From: Pascal J. Bourguignon
Subject: Re: How to avoid having shell scripts which fail from killing Emacs shell?
Date: Tue, 23 Jun 2009 10:54:32 +0200
User-agent: Gnus/5.101 (Gnus v5.10.10) Emacs/22.2 (gnu/linux)

David Karr <davidmichaelkarr@gmail.com> writes:

> On Jun 20, 2:06 am, Peter Dyballa <Peter_Dyba...@Web.DE> wrote:
>> Am 20.06.2009 um 01:03 schrieb David Karr:
>>
>> > to configure Emacs or the Bash inside Emacs, so that it doesn't get  
>> > killed when a script it's running fails.
>>
>> Make the shell script trap (shell built-in) this catastrophic error  
>> and just execute an exit (shell built-in) instead (in last millennium  
>> this was standard).
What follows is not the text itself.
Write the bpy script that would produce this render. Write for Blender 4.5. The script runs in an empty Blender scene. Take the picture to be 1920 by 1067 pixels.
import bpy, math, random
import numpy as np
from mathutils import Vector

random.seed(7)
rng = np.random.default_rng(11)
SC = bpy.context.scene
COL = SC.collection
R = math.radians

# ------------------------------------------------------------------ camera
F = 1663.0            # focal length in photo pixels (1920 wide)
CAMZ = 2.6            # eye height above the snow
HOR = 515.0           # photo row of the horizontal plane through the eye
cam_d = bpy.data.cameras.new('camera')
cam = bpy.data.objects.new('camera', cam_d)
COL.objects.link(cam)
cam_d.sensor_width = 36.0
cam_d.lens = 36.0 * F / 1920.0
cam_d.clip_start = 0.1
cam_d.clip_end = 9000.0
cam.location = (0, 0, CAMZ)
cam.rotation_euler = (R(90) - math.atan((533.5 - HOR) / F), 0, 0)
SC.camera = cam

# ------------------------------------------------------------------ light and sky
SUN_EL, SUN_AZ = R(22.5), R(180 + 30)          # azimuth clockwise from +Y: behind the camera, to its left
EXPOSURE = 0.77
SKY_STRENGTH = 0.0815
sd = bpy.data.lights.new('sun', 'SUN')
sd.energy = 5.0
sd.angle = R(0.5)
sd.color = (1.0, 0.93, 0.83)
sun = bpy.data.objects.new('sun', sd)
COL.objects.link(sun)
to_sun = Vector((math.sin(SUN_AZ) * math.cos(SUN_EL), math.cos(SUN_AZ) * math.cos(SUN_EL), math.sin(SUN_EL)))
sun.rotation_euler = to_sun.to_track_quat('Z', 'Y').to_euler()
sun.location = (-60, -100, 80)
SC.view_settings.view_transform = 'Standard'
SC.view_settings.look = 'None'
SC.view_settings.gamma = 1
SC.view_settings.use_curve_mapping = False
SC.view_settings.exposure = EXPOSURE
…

You can also run shell scripts asynchronously in  
>> a dedicated temporary buffer by executing it as a shell or compile  
>> command.
>
> If it matters, changing my test script to use "trap" to just exit on a
> signal didn't make any difference.

Probably your "script" is not a script but a text file containing
shell commands that you source.

The trick to avoid having it kill your shell, is to have it run in its
own shell (which it is free to kill).  To do so, you must put:

#!/bin/bash

on the first line of the "script", and you should change the access
rights to give it executable rights:

chmod +x script


Then you can launch it as:

./script

instead of 

. script # or source script


When you launch it like this, the kernel notice the #! characters at
the beginning of the file, and therefore forks a process running
/bin/bash, which will execute the rest of the script.  When that
script exits or kills itself, it only kills the bash launched by the
kernel, and not the bash running in emacs.